Jamshedpur, July 16: Uttaran or Dare 2 Date? Roadies or Yeh Rishta Kya Kehlata Hai? TV addicts in Ranchi, Jamshedpur and Dhanbad will be happy to know that the choices they make on their TV remote have an impact on the Rs 14,800-crore-plus Indian television industry.
Jharkhand recently hitched on the television rating points (TRP) bandwagon with homes in three cities getting chosen by Mumbai-based firm Television Audience Measurement (TAM) Media Research as "sample viewership". In simple terms, in TAM cities, a recording device called a peoplemeter is installed in chosen homes, which records their TV programme preferences and maps out preferences and peak viewing times.
The three TAM cities in the state will account for 1.8 per cent of the total TAM data across the country. At present, all four metros and a number of tier I cities contribute to TRPs. Selection of cities is done on the basis of population density categorised into over-one million and below-one million.
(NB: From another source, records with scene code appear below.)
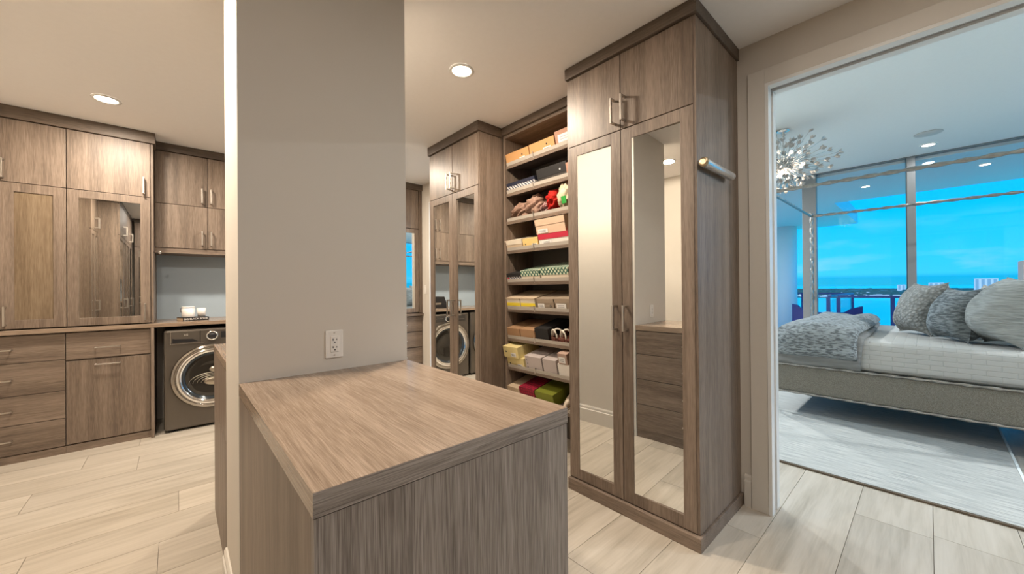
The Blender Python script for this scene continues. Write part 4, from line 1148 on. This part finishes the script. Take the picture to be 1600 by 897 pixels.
pillow('tall beige linen pillow behind the large crinkled pillow', (5.25, -0.66), 0.50, 0.60, 0.20, -80, 12, BEI, 5, base=0.80)
t = thing('lumbar_cushion', 'small white knobbly cushion just entering at the right edge of the bed', 'cushion', (4.72, -0.72, 0.785))
mb = MB(); mb.ball((4.76, -0.70, 0.85), 0.06, 10, (1.5, 2.0, 1)); P('cover', mb, fabric('white_boucle', (0.5, 0.5, 0.47), (0.65, 0.65, 0.62), (60, 60, 60), 1.0, 0.01), t)

# bedside lamp on a nightstand beyond the bed
t = thing('nightstand', 'slim dark nightstand on the window side of the bed', 'nightstand', (7.08, -0.95, 0))
P('top', bx(6.82, 7.32, -1.2, -0.70, 0.62, 0.65), plain('dark_walnut', (0.08, 0.05, 0.03), 0.4), t)
for x_ in (6.85, 7.27):
    for y_ in (-1.17, -0.75): P('leg', bx(x_, x_ + 0.03, y_, y_ + 0.03, 0, 0.62), plain('dark_walnut', (0.08, 0.05, 0.03), 0.4), t)
t = thing('table_lamp', 'table lamp with a square mauve grey shade at the right edge of the frame', 'lamp', (7.05, -0.93, 0.651))
P('base', MB().lathe([(0.08, 0.651), (0.08, 0.67), (0.02, 0.68), (0.02, 1.0), (0.04, 1.1), (0.015, 1.2), (0.01, 1.32)], (7.05, -0.93, 0), 'z', 20), NICKEL, t)
P('shade', MB().prism([(6.85, -1.14), (7.2, -1.14), (7.2, -0.685), (6.85, -0.685)], 'z', 1.305, 1.545), plain('mauve_grey_shade', (0.40, 0.37, 0.36), 0.8), t, bevel=0.004)

# ------------------------------------------------------------------ chandelier
CX, CY, CZ = 5.12, 1.09, 2.635
t = thing('chandelier', 'burst chandelier of chrome rods tipped with small leaves above the bed foot', 'chandelier', (CX, CY, CZ))
P('canopy', MB().lathe([(0.06, ZB - 0.0005), (0.06, ZB - 0.018), (0.02, ZB - 0.024)], (CX, CY, 0), 'z', 28), CHROME, t)
P('stem', MB().tube([(CX, CY, ZB - 0.02), (CX, CY, CZ)], 0.006, 8), CHROME, t)
P('hub', MB().ball((CX, CY, CZ), 0.035, 10), CHROME, t)
rn = random.Random(11)
rods, leaves = MB(), MB()
nb = 0
NR = 150
for i in range(NR):
    z_ = 1 - 2 * (i + 0.5) / NR; ph = i * 2.39996
    rr = math.sqrt(1 - z_ * z_)
    d_ = Vector((rr * math.cos(ph), rr * math.sin(ph), z_))
    L_ = rn.choice([0.24, 0.28, 0.32, 0.36, 0.40, 0.48]) if z_ > -0.25 else rn.uniform(0.22, 0.31)
    e_ = Vector((CX, CY, CZ)) + d_ * L_
    rods.tube([Vector((CX, CY, CZ)) + d_ * 0.03, e_], 0.0034, 5)
    for k in range(4):
        u_ = d_.cross(Vector((rn.uniform(-1, 1), rn.uniform(-1, 1), rn.uniform(-1, 1)))).normalized()
        w_ = d_.cross(u_)
        tip = e_ + d_ * 0.04 + u_ * 0.032
        b_ = e_ - d_ * 0.01
        mid = (tip + b_) / 2
        q = [b_, mid + w_ * 0.017, tip, mid - w_ * 0.017, mid + u_ * 0.004]
        leaves.add(q, [(0, 1, 4), (1, 2, 4), (2, 3, 4), (3, 0, 4)])
    if i % 10 == 3 and nb < 14:
        nb += 1
        c_ = Vector((CX, CY, CZ)) + d_ * (0.20 if z_ > -0.25 else 0.16)
        P('bulb', MB().ball(c_, 0.018, 8), emit('chandelier_bulb', (1.0, 0.76, 0.52), 3.2), t)
P('rods', rods, CHROME, t, kind='stuff')
P('leaves', leaves, plain('silver_leaf', (0.55, 0.52, 0.49), 0.4, metal=0.7), t, kind='stuff')
ld = bpy.data.lights.new('lamp', 'POINT'); ld.energy = 5; ld.color = (1.0, 0.82, 0.62); ld.shadow_soft_size = 0.12
lo = bpy.data.objects.new('lamp', ld); C.objects.link(lo); lo.parent = t; lo.location = (0, 0, -0.06)

# ------------------------------------------------------------------ balcony
SLAB = plain('balcony_concrete', (0.55, 0.58, 0.60), 0.8)
b_ = MB(); b_.box(XW + 0.105, 10.25, -5, 1.33, -0.35, -0.03); b_.box(XW + 0.105, 13.85, 1.33, 9, -0.35, -0.03)
struct('floor_balcony', b_, SLAB)
b_ = MB(); b_.box(XW + 0.0, 10.2, -5, 1.38, 3.0 + 0.16, 3.35); b_.box(XW + 0.0, 14.05, 1.38, 9, 3.16, 3.35)
b_.box(9.6, 10.2, -5, 1.28, 3.0, 3.16); b_.box(XW + 0.105, 9.6, -5, 1.38, 3.0, 3.16)
b_ = MB(); b_.box(XW + 0.105, 10.2, -5, 1.30, 3.0, 3.35); b_.box(XW + 0.105, 14.05, 1.30, 9, 3.0, 3.35)
struct('ceiling_balcony', b_, plain('balcony_soffit', (0.80, 0.82, 0.82), 0.8))
for i, (x, y, w_) in enumerate(((8.9, 0.72, 'nearest the wide mullion'), (8.6, -0.55, 'farther right'), (9.3, 2.2, 'over the deeper left part'))):
    can(x, y, 3.0, 0, WARM, 'small glowing disc added under the balcony soffit ' + w_, 0.07, 'glow discs for glass reflections', 6)  # glowing discs stand in for lamp reflections in the window glass
struct('trim_1', MB().lathe([(0.27, -0.03), (0.27, 2.999)], (13.3, 2.8, 0), 'z', 40), plain('white_column_paint', (0.88, 0.89, 0.90), 0.7))
NB = plain('navy_rail_metal', (0.02, 0.05, 0.22), 0.4)
RG = glass('rail_glass', (0.86, 0.95, 0.98), 0.02)
t = thing('balcony_railing', 'navy metal balcony railing with clear glass panels facing the bay', 'railing', (10.1, 0, -0.03))
zr_ = 1.065
rl = MB(); rl.box(10.07, 10.13, -4.9, 1.25, zr_ - 0.02, zr_ + 0.02)
P('top_rail', rl, NB, t)
P('top_rail', bx(10.13, 13.62, 1.355, 1.415, zr_ - 0.02, zr_ + 0.02), NB, t)
P('top_rail', bx(13.62, 13.68, 1.36, 8.9, zr_ - 0.02, zr_ + 0.02), NB, t)
for x_, y_ in ((10.1, 1.40), (10.1, 1.24), (10.1, 0.46), (10.1, -1.0), (10.1, -2.4), (10.1, -3.9), (13.65, 2.47), (13.65, 1.39), (13.65, 4.5)):
    P('post', bx(x_ - 0.03, x_ + 0.03, y_ - 0.03, y_ + 0.03, -0.029, zr_ - 0.021), NB, t)
for a0, a1 in ((0.50, 1.20), (-0.96, 0.42), (-2.36, -1.04), (-3.86, -2.44)): P('glass_panel', bx(10.095, 10.105, a0, a1, 0.05, zr_ - 0.08), RG, t)
for a0, a1 in ((1.43, 2.43), (2.51, 4.46), (4.54, 8.8)): P('glass_panel', bx(13.645, 13.655, a0, a1, 0.05, zr_ - 0.08), RG, t)
P('glass_panel', bx(10.2, 13.6, 1.38, 1.39, 0.05, zr_ - 0.08), RG, t)
# outdoor sofa
t = thing('outdoor_sofa', 'navy curved-back outdoor sofa on the balcony beyond the window', 'sofa', (9.3, 1.25, -0.03))
NS = plain('navy_cushion', (0.010, 0.018, 0.16), 0.7)
pr = [(0.0, 0.93), (0.06, 0.92), (0.2, 0.80), (0.5, 0.785), (0.75, 0.795), (0.88, 0.88), (1.0, 0.915)]
def ztop(v):
    for (a_, z0), (c_, z1) in zip(pr[:-1], pr[1:]):
        if a_ <= v <= c_:
            s_ = (v - a_) / (c_ - a_); s_ = s_ * s_ * (3 - 2 * s_); return z0 + (z1 - z0) * s_
    return pr[-1][1]
def back(x_off):
    mb = MB()
    ya, yb = 0.79, 1.80
    n = 24
    vs = []
    for i in range(n + 1):
        v = i / n; y = yb + (ya - yb) * v; bow = 0.10 * (1 - (2 * v - 1) ** 2)
        for x_, z_ in ((9.0 - bow, 0.25), (9.0 - bow, ztop(v)), (9.12 - bow, ztop(v)), (9.12 - bow, 0.25)): vs.append((x_, y, z_))
    fs = []
    for i in range(n):
        for k in range(4): fs.append((i * 4 + k, (i + 1) * 4 + k, (i + 1) * 4 + (k + 1) % 4, i * 4 + (k + 1) % 4))
    fs += [(0, 1, 2, 3), (n * 4 + 3, n * 4 + 2, n * 4 + 1, n * 4)]
    mb.add(vs, fs); return mb
P('backrest', back(0), NS, t)
P('seat', bx(9.13, 9.8, 0.82, 1.77, 0.2, 0.42), NS, t, bevel=0.03)
for x_ in (9.2, 9.72):
    for y_ in (0.9, 1.7): P('leg', bx(x_, x_ + 0.04, y_, y_ + 0.04, -0.029, 0.2), NB, t)

# ------------------------------------------------------------------ bay, shore, town
ZS = -60.0
sea_m, tt, bb_ = newmat('bay_water')
bb_.inputs['Base Color'].default_value = (0.0, 0.62, 0.52, 1); bb_.inputs['Roughness'].default_value = 0.3
co = tt.nodes.new('ShaderNodeTexCoord'); nn_ = tt.nodes.new('ShaderNodeTexNoise'); nn_.inputs['Scale'].default_value = 0.02; nn_.inputs['Detail'].default_value = 4
bp_ = tt.nodes.new('ShaderNodeBump'); bp_.inputs['Strength'].default_value = 0.3; bp_.inputs['Distance'].default_value = 1.0
tt.links.new(co.outputs['Object'], nn_.inputs['Vector']); tt.links.new(nn_.outputs['Fac'], bp_.inputs['Height']); tt.links.new(bp_.outputs[0], bb_.inputs['Normal'])
o = P('bay_water', MB().add([(20, -30000, ZS), (40000, -30000, ZS), (40000, 30000, ZS), (20, 30000, ZS)], [(0, 1, 2, 3)]), sea_m, origin=(0, 0, ZS))
tag(o, 'flat bright turquoise bay water stretching to the horizon', 'water'); o['kind'] = 'stuff'
LAND = plain('shore_green', (0.01, 0.10, 0.09), 0.9, noise=0.5, nscale=0.01)
land = MB()
rn = random.Random(5)
near_e = [(2500 + 200 * math.sin(k * 0.9) + rn.uniform(-120, 120), -4200 + k * 250) for k in range(36)]
poly = near_e + [(9000, 4800), (9000, -4200)]
land.prism([(q[0], q[1]) for q in poly], 'z', ZS - 1, ZS + 1.5)
o = P('far_shore', land, LAND, origin=(3000, 0, ZS)); tag(o, 'low dark green shore across the bay', 'shore'); o['kind'] = 'stuff'
tr_ = MB()
for i in range(1500):
    x = rn.choice([rn.uniform(2700, 4200), rn.uniform(2700, 8000)]); y = rn.uniform(-0.45, 0.5) * x * 0.8
    h = rn.uniform(7, 15); w = rn.uniform(14, 45)
    base = ZS + 1.5
    vs = [(x - w / 2, y - w, base), (x + w / 2, y - w, base), (x + w / 2, y + w, base), (x - w / 2, y + w, base), (x, y - w * 0.5, base + h), (x, y + w * 0.5, base + h * 0.9)]
    tr_.add(vs, [(0, 1, 4), (1, 2, 5, 4), (2, 3, 5), (3, 0, 4, 5), (3, 2, 1, 0)])
o = P('shore_trees', tr_, plain('distant_foliage', (0.005, 0.075, 0.075), 0.9, noise=0.5, nscale=0.02), origin=(3500, 0, ZS)); tag(o, 'belt of dark trees along the far shore', 'trees'); o['kind'] = 'stuff'
hs_ = MB()
for i in range(420):
    x = rn.choice([rn.uniform(2450, 2750), rn.uniform(2600, 4500)]); y = rn.uniform(-0.4, 0.45) * x * 0.8
    h = rn.uniform(4, 11); w = rn.uniform(4, 16)
    hs_.box(x, x + 10, y, y + w * 1.6, ZS + 1.5, ZS + 1.5 + h)
HW = plain('distant_white_walls', (0.62, 0.75, 0.82), 0.8)
o = P('shore_houses', hs_, HW, origin=(3000, 0, ZS)); tag(o, 'scatter of tiny white houses along the far shore', 'houses'); o['kind'] = 'stuff'
def tower(x, y, w, h, label, n=3):
    t_ = thing('tower_block', label, 'building', (x, y, ZS + 1.5), 'towers on the far shore')
    P('walls', bx(x, x + 40, y - w / 2, y + w / 2, ZS + 1.5, ZS + h), HW, t_)
    for k in range(n):
        yy = y - w / 2 + w * (k + 0.5) / n
        P('window_bay', bx(x - 1.5, x - 0.1, yy - w / n * 0.28, yy + w / n * 0.28, ZS + 10, ZS + h - 6), plain('distant_blue_glass', (0.28, 0.46, 0.56), 0.4), t_)
tower(5200, -45, 95, 78, 'broad white tower block on the horizon left of the pillows gap', 3)
tower(5200, -330, 130, 110, 'tallest pale tower block on the horizon above the pillows', 4)
tower(5600, 190, 60, 62, 'small white tower block on the horizon beside the wide mullion', 2)
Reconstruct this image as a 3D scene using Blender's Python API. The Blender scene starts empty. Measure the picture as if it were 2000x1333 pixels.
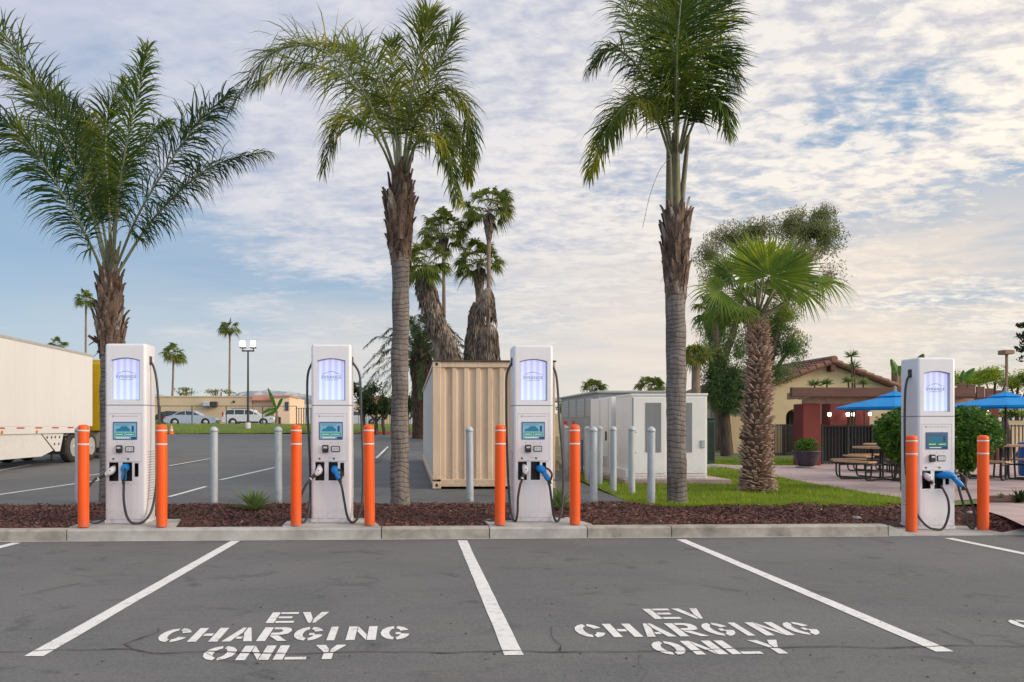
import bpy, math, random
from mathutils import Vector, Matrix, noise
R = math.radians
S = bpy.context.scene
COL = S.collection
rnd = random.Random(7)

# ------------------------------------------------------------------ camera
EYE = 1.28; F = 1500.0; TH = math.atan(0.04); HY = 830.0; PXC = 860.0
cam = bpy.data.cameras.new('camera'); camo = bpy.data.objects.new('camera', cam); COL.objects.link(camo)
cam.lens = 27; cam.sensor_width = 36; cam.shift_x = (1000-PXC)/2000; cam.shift_y = (HY-666.5)/2000
cam.clip_end = 6000; cam.clip_start = 0.1
camo.location = (0, 0, EYE); camo.rotation_euler = (R(90), 0, -TH)
S.camera = camo
FW = Vector((math.sin(TH), math.cos(TH), 0)); RT = Vector((math.cos(TH), -math.sin(TH), 0))
def A(px, py, d):
    return Vector((0, 0, EYE)) + (FW + RT*((px-PXC)/F) + Vector((0, 0, (HY-py)/F)))*d
def G(px, py, z=0.0):
    return A(px, py, F*(EYE-z)/(py-HY))
def X(px, Y):
    u = (px-PXC)/F; r = FW + RT*u
    return r.x/r.y*Y
def Z(px, py, Y):
    u = (px-PXC)/F; r = FW + RT*u
    return EYE + (HY-py)/F*(Y/r.y)
def W(px, py, Y): return Vector((X(px, Y), Y, Z(px, py, Y)))

# ------------------------------------------------------------------ world, sun, exposure
S.view_settings.view_transform = 'Standard'; S.view_settings.look = 'None'
S.view_settings.exposure = 0.06; S.view_settings.gamma = 1
SUN_EL, SUN_AZ = R(22), R(112)      # azimuth clockwise from +Y (the camera looks along +Y)
w = bpy.data.worlds.new('World'); S.world = w; w.use_nodes = True
nt = w.node_tree; nt.nodes.clear()
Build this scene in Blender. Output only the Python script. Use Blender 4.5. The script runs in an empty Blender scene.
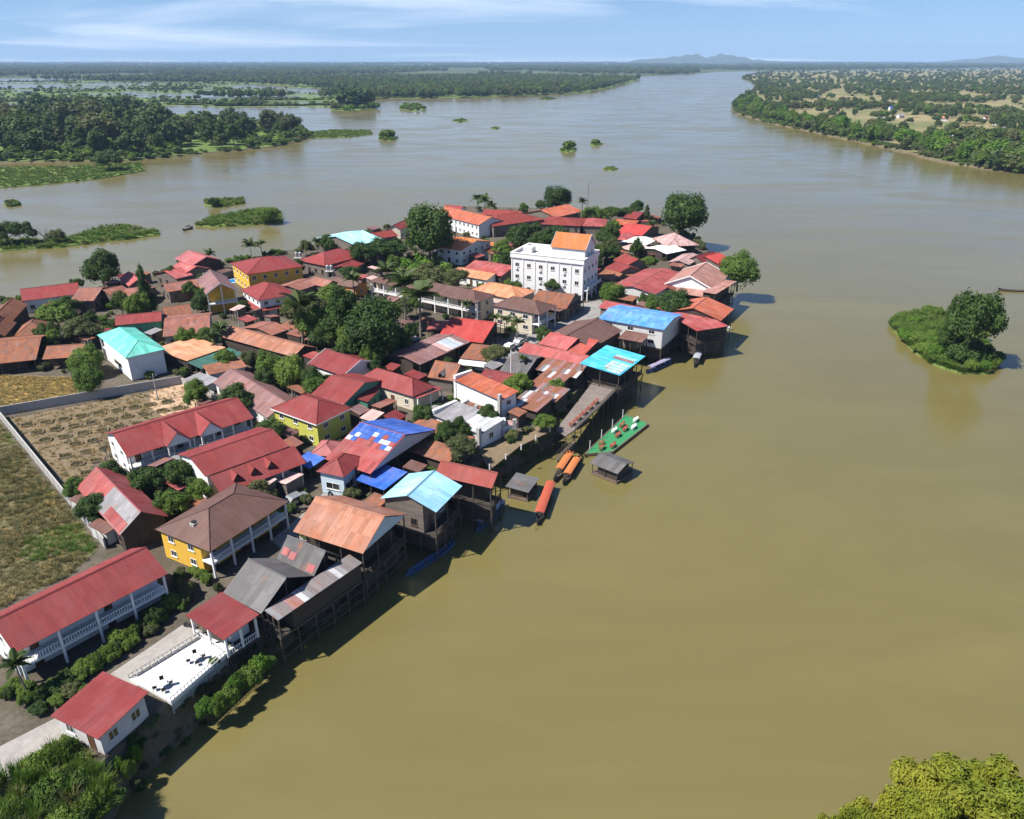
import bpy, bmesh, math, random
from mathutils import Vector, Matrix, noise
from mathutils.geometry import delaunay_2d_cdt
random.seed(7)
R = math.radians
SC = bpy.context.scene
COL = SC.collection
# ---------------------------------------------------------------- camera, sky, sun, exposure
cam_d = bpy.data.cameras.new('camera'); cam = bpy.data.objects.new('camera', cam_d); COL.objects.link(cam)
cam_d.sensor_fit = 'HORIZONTAL'; cam_d.sensor_width = 36.0; cam_d.lens = 36.0*758.0/1024.0
cam_d.clip_start = 0.5; cam_d.clip_end = 120000
cam.location = (0, 0, 70.0); cam.rotation_euler = (R(90-24.816), 0, 0)
SC.camera = cam
SUN_AZ, SUN_EL = 200.0, 54.0            # direction TO the sun: degrees counter-clockwise from +X, and height
sun_d = bpy.data.lights.new('sun', 'SUN'); sun_d.energy = 5.0; sun_d.angle = R(0.53); sun_d.color = (1.0, 0.95, 0.87)
sun = bpy.data.objects.new('sun', sun_d); COL.objects.link(sun); sun.location = (0, 0, 200)
sd = Vector((math.cos(R(SUN_AZ))*math.cos(R(SUN_EL)), math.sin(R(SUN_AZ))*math.cos(R(SUN_EL)), math.sin(R(SUN_EL))))
sun.rotation_euler = sd.to_track_quat('Z', 'Y').to_euler()
W = bpy.data.worlds.new('World'); SC.world = W; W.use_nodes = True
nt = W.node_tree; nt.nodes.clear()
def N(t, kind, **kw):
    n = t.nodes.new(kind)
    for k, v in kw.items(): setattr(n, k, v)
    return n
sky = N(nt, 'ShaderNodeTexSky', sky_type='NISHITA', sun_disc=False, altitude=100.0, air_density=1.0, dust_density=0.15, ozone_density=2.5)
sky.sun_elevation = R(SUN_EL); sky.sun_rotation = math.atan2(sd.x, sd.y) % (2*math.pi)
tc = N(nt, 'ShaderNodeTexCoord'); sep = N(nt, 'ShaderNodeSeparateXYZ'); nt.links.new(tc.outputs['Generated'], sep.inputs[0])
add = N(nt, 'ShaderNodeMath', operation='ADD'); add.inputs[1].default_value = 0.05; nt.links.new(sep.outputs['Z'], add.inputs[0])
mx = N(nt, 'ShaderNodeMath', operation='MAXIMUM'); mx.inputs[1].default_value = 0.02; nt.links.new(add.outputs[0], mx.inputs[0])
cmb = N(nt, 'ShaderNodeCombineXYZ')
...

The peoplemeter readings are taken on a weekly basis.
This database goes to everybody ' television channels, advertisers, marketers, media ' and provides the fodder for power-packed channel wars such as the ongoing one between Colours and Star Plus.
TAM, a joint venture between Nielsen Company and Kantar Media Research, had been appointed for media insights by industry stakeholders Indian Society of Advertisers (ISA), Indian Broadcast Foundation (IBF) and Advertising Agencies Association of India (AAAI) way back in 1998 and already has a wide sample base across Tier-I and semi-rural towns.
So why did Jharkhand's three cities take 13 years to matter? Is it because television is making deeper inroads in small-town India because of sheer economics?
"The heterogeneity of the market keeps changing with time. If we simplify TRP, it's just about mapping the shifting preferences of TV viewership in society. As the market keeps expanding, it was a statistical call to increase the number of cities," said a senior official of TAM Media Research, Mumbai.
In January 2011, the Union ministry of information and broadcasting directed research companies concerned to extend coverage areas based on the recommendations of an independent three-member TRP committee that suggested greater transparency and an increase in the number of peoplemeters to bring smaller towns within its sweep. The committee also recommended an increase in the sample size from 8,000 households to 15,000 urban and rural household within two years and 30,000 in future.
"TAM in smaller towns means a lot to broadcasters and advertisers, because more people watch TV here. A guy in a metro will go to a pub or a restaurant. His small-town counterpart will watch TV. Mapping his preferences in turn helps advertisers to pump money into the programmes and time slots with highest TRPs, considering that people in small towns have their own choices," said a senior official of a leading private television channel in the country.